This analysis is opinion only and should not be interpreted as financial advice.

LIQUID LIGHT GROUP INVESTMENTS LTD - Analysis Report

Company Number: 14154504

Analysis Date: 2025-07-29 13:13 UTC

  1. Credit Opinion: DECLINE
    Liquid Light Group Investments Ltd shows very weak liquidity and working capital positions, with current liabilities far exceeding current assets in both the latest and prior financial years. The company’s net current liabilities exceed £500k, indicating severe short-term cash flow stress. The majority of current liabilities are amounts owed to group undertakings, suggesting reliance on intra-group financing rather than operational cash flow. Without evidence of significant revenue generation or cash inflow, the ability to service external debt is highly questionable. The company is also very young (incorporated 2022) with minimal operating history, increasing credit risk.

  2. Financial Strength:
    The company's balance sheet is heavily weighted towards fixed assets (£510,957), representing land and property held at cost. Net assets remain positive but marginal (£1,007 in 2024 versus £1,300 in 2023), reflecting a very thin equity base. Shareholders’ funds have declined slightly year-on-year. There is no indication of retained earnings growth or profitability, as profit & loss reserves are minimal (£907). The company’s gearing is effectively very high given the large current liabilities funded by related parties, indicating financial leverage but limited external borrowing.

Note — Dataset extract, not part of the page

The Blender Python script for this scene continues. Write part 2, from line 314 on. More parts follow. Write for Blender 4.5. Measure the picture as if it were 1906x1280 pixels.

  3. Cash Flow Assessment:
    Cash at bank has fallen significantly from £24,830 in 2023 to £5,166 in 2024. Debtors remain negligible and the company reports no employees, suggesting limited trading activity. The negative net current assets position (-£509,950) highlights poor liquidity and inability to meet short-term obligations from current assets. The reliance on amounts owed to group undertakings for current liabilities implies the company depends on intra-group funding to cover cash flow gaps, which may not be sustainable or available to external creditors.

  4. Monitoring Points:

  • Liquidity ratios and working capital improvements: current ratio and quick ratio trends.
  • Cash flow from operations or external financing sources to reduce current liabilities.
  • Changes in amounts owed to group undertakings as a proxy for external funding dependence.
  • Development of operating income or profitability to build equity and reduce reliance on related party debt.
  • Any changes in fixed assets valuation or disposals that impact balance sheet strength.